From the listing below, extract every line containing "canvas".

◆ Collected material ◆
☆ ☆ ☆ ☆ ☆ ☆ ☆

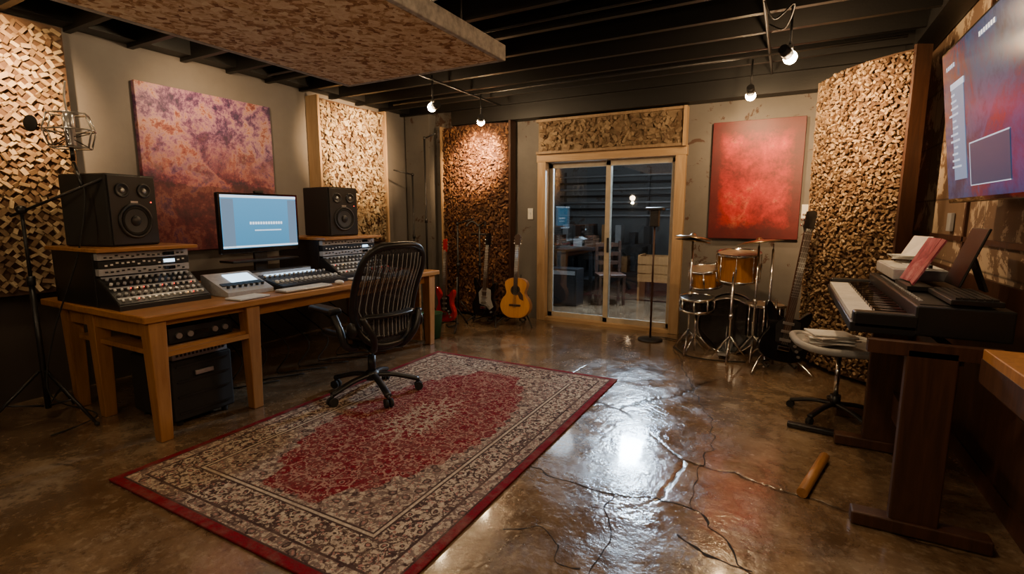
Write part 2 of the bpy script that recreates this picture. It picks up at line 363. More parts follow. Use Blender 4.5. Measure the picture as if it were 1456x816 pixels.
tube('hanging_wire',[(-.22,3.7,2.7),(-.16,3.85,2.62),(-.05,3.8,2.68),(-.1,4.0,2.6),(-.2,4.2,2.7)],.006,'black',cd)
# acoustic cloud
cl=group('acoustic_ceiling_cloud',(-2.18,1.5,2.30))
for i,xc in enumerate((-.306,.306)): box('flake_board_%d'%(i+1),(xc,0,0),(.60,2.44,.05),'flake',cl)
M['cloudtrim']=simple('cloud_edge_fabric',(.42,.38,.34),.8,var=.35,sc=25,bump=.4)
for n,c,s in(('edge_far',(0,1.235,.018),(1.28,.035,.09)),('edge_near',(0,-1.235,.018),(1.28,.035,.09)),('edge_l',(-.628,0,.018),(.035,2.5,.09)),('edge_r',(.628,0,.018),(.035,2.5,.09))): box(n,c,s,'cloudtrim',cl,bev=.006)
for x in(-.5,.5):
    for y in(-1,1): cyl('hanger',(x,y,.02),(x,y,.45),.004,'dgrey',cl)
# ---- door
dr=group('door_1',(0,YB,0))
for x in(dx0-.045,dx1+.045): box('jamb',(x,-.03,1.03),(.11,.10,2.06),'pine',dr,bev=.004)
box('head_jamb',((dx0+dx1)/2,-.03,2.075),(dx1-dx0+.22,.11,.11),'pineX',dr,bev=.004)
box('sill',((dx0+dx1)/2,.0,.02),(dx1-dx0,.14,.04),'pineX',dr)
M['doorf']=simple('door_frame_almond',(.46,.40,.31),.4)
mx=(dx0+dx1)/2
for q,(x0,x1,y) in enumerate(((dx0,mx+.03,.075),(mx-.03,dx1,.03))):
    for x in(x0+.03,x1-.03): box('stile',(x,y,1.02),(.06,.04,1.98),'doorf',dr,bev=.004)
    for z in(.065,1.985): box('rail',((x0+x1)/2,y,z),(x1-x0,.04,.07),'doorf',dr,bev=.004)
    box('glass_pane',((x0+x1)/2,y,1.02),(x1-x0-.1,.006,1.9),'glass',dr)
box('door_handle',(mx+.02,-.005,1.0),(.025,.03,.18),'dgrey',dr,bev=.006)
hd=group('door_header_acoustic_panel')
box('board',(-1.92,5.90,2.32),(1.76,.09,.37),'chipH',hd)
chips('chips',1.70,.35,.040,'flake','chipH',hd,lambda u,v:(Vector((-2.77+u,5.85,2.145+v)),Vector((1,0,0)),Vector((0,-1,0))))
for z in(2.13,2.515): box('rail',(-1.92,5.88,z),(1.80,.12,.03),'plyedge',hd)
box('post',(-1.035,5.87,2.32),(.035,.13,.42),'pine',hd)
# back-left convex panel
bp=group('bark_acoustic_panel',(-3.70,5.80,0))
def convex(W,bul,z0):
    def f(u,v):
        x=u-W/2; s=x/(W/2); y=-bul*(1-s*s); sl=2*bul*x/(W/2)**2
        n=Vector((sl,-1,0)).normalized(); r=Vector((1,sl,0)).normalized(); return Vector((x,y,z0+v)),r,n
    return f
def curvedback(name,W,bul,z0,H,mat,par,th=.12):
    n=24; vs=[];fs=[]
    for i in range(n+1):
        x=-W/2+W*i/n; y=-bul*(1-(2*x/W)**2)+.004
        for z in(z0,z0+H):
            vs.append((x,y,z)); vs.append((x,th,z))
    for i in range(n):
        a=4*i;b=a+4
        fs+= [(a,b,b+2,a+2),(a+1,a+3,b+3,b+1),(a+2,b+2,b+3,a+3),(a,a+1,b+1,b)]
    fs+=[(0,2,3,1),(4*n,4*n+1,4*n+3,4*n+2)]
    me=bpy.data.meshes.new(name); me.from_pydata(vs,[],fs); me.update(); return finish(name,me,mat,par)
curvedback('back_board',1.04,.10,.03,2.50,'backingR',bp,.10)
chips('bark_chips',1.02,2.48,.027,'flake','chipB',bp,convex(1.02,.10,.04))
for x in(-.535,.535): box('side_board',(x,.03,1.28),(.03,.14,2.54),'pine' if x<0 else 'brownw',bp)
# right corner convex panel
P0=Vector((.20,5.62,0)); P1=Vector((.74,4.72,0)); W=(P1-P0).length; mid=(P0+P1)/2; d=(P1-P0).normalized()
rp=group('cork_corner_diffuser',mid,math.atan2(d.y,d.x))
curvedback('back_board',W,.14,.03,2.52,'backing',rp,.04)
chips('cork_chips',W-.02,2.50,.027,'block','chipR',rp,convex(W-.02,.14,.04))
box('side_board_1',(-W/2-.012,.03,1.29),(.024,.10,2.56),'plyedge',rp)
box('side_board_2',(W/2+.012,.03,1.29),(.024,.12,2.56),'brownw',rp)
# left woven panel
lp=group('woven_wood_acoustic_panel')
box('board',(XL+.07,1.26,1.76),(.12,1.20,1.92),'backing',lp)
chips('weave',1.16,1.88,.045,'weave','chipL',lp,lambda u,v:(Vector((XL+.135,.68+u,.82+v)),Vector((0,1,0)),Vector((1,0,0))))
# left second panel
p2=group('cream_flake_acoustic_panel')
box('board',(XL+.08,4.66,1.85),(.13,1.06,1.66),'backing',p2)
chips('flakes',1.02,1.62,.034,'flake','chipC',p2,lambda u,v:(Vector((XL+.15,4.15+u,1.04+v)),Vector((0,1,0)),Vector((1,0,0))))
for y in(4.12,5.20): box('side_rail',(XL+.095,y,1.85),(.19,.03,1.70),'pine',p2)
# paintings
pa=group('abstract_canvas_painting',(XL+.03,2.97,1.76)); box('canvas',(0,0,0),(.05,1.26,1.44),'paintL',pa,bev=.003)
pb=group('red_canvas_painting',(-.325,5.92,1.725)); box('canvas',(0,0,0),(.86,.045,1.22),'paintR',pb,bev=.003)
for nm,l in(('light_switch',(-2.95,5.94,1.38)),('light_switch',(.16,5.94,1.40))):
    g=group(nm,l); box('plate',(0,0,0),(.075,.012,.14),'ivory',g,bev=.003); box('toggle',(0,-.01,0),(.012,.014,.03),'white',g)
# ================================================================ room beyond the glass
M['wallN']=wallmat('grey_block_wall',(.10,.105,.105),(.155,.16,.16),(.07,.05,.04),.58)
box('wall_annex_back',(-2.0,9.3,HC/2),(6.2,.2,HC),'wallN'); box('wall_annex_left',(-4.95,7.7,HC/2),(.1,3.1,HC),'wallN'); box('wall_annex_right',(.95,7.7,HC/2),(.1,3.1,HC),'wallN')
t=group('annex_pipe_rack',(-2.3,9.14,0))
for i in range(7): tube('pipe_%d'%(i+1),[(-1.6,0,1.35+.12*i),(1.9,0,1.35+.12*i)],.018,'dgrey' if i%2 else 'grey',t,smooth=False)
for x in(-1.5,.1,1.8): box('upright',(x,.02,1.08),(.03,.05,2.16),'dgrey',t)
t=group('workbench',(-3.35,8.0,0)); box('top',(0,0,.82),(1.3,.6,.05),'dgrey',t,bev=.005); box('shelf',(0,0,.3),(1.2,.5,.03),'dgrey',t)
for x in(-.6,.6):
    for y in(-.26,.26): box('leg',(x,y,.4),(.05,.05,.8),'black',t)
for i in range(6): box('gear',(-.5+.2*i,.05,.875+.03*(i%3)),(.15,.3,.06+.06*(i%3)),['black','grey','brownw'][i%3],t,bev=.004)
t=group('wooden_crate',(-1.75,8.1,0))
for i in range(3): box('slat',(0,-.2,.38+.14*i),(.55,.02,.12),'legwood',t); box('slat_back',(0,.2,.38+.14*i),(.55,.02,.12),'legwood',t)
for x in(-.26,.26): box('post',(x,0,.37),(.03,.38,.74),'legwood',t)
t=group('storage_bench',(-2.9,8.80,0))
for z in(.35,.85): box('shelf',(0,0,z),(1.8,.35,.03),'dgrey',t)
for x in(-.88,0,.88): box('upright',(x,0,.42),(.04,.34,.84),'dgrey',t)
for i in range(14):
    z=[.365,.865][i%2]; h=random.uniform(.12,.34); box('box',(-.82+.125*i,0,z+h/2),(.10,.22,h),random.choice(['black','grey','brownw','legwood','dgrey']),t)
t=group('wooden_chair',(-2.35,7.5,0),.5); box('seat',(0,0,.45),(.42,.42,.04),'brownw',t,bev=.01)
for x in(-.18,.18):
    box('front_leg',(x,-.18,.22),(.04,.04,.44),'brownw',t); box('back_post',(x,.19,.48),(.04,.04,.96),'brownw',t)
for z in(.62,.76,.9): box('slat',(0,.19,z),(.36,.02,.06),'brownw',t)
t=group('guitar_amplifier',(-2.95,7.15,0)); box('cabinet',(0,0,.28),(.5,.3,.56),'black',t,bev=.01); box('grille',(0,-.152,.24),(.44,.01,.4),'dgrey',t); box('panel',(0,-.152,.5),(.44,.012,.06),'silver',t)
t=group('framed_sketch',(-1.55,9.185,1.15)); box('paper',(0,0,0),(.5,.02,.36),'white',t); tube('drawn_line',[(-.18,-.014,-.1),(-.05,-.014,.08),(.02,-.014,-.05),(.1,-.014,.1),(.18,-.014,-.08)],.012,'black',t)
t=group('annex_pendant_lamp',(-1.95,7.6,2.42)); lathe('shade',[(.02,.12),(.05,.11),(.17,.0),(.165,.0),(.045,.1)],'dgrey',t); cyl('cord',(0,0,.12),(0,0,.53),.005,'black',t)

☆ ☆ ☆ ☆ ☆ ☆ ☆

◆ Task output ◆
pa=group('abstract_canvas_painting',(XL+.03,2.97,1.76)); box('canvas',(0,0,0),(.05,1.26,1.44),'paintL',pa,bev=.003)
pb=group('red_canvas_painting',(-.325,5.92,1.725)); box('canvas',(0,0,0),(.86,.045,1.22),'paintR',pb,bev=.003)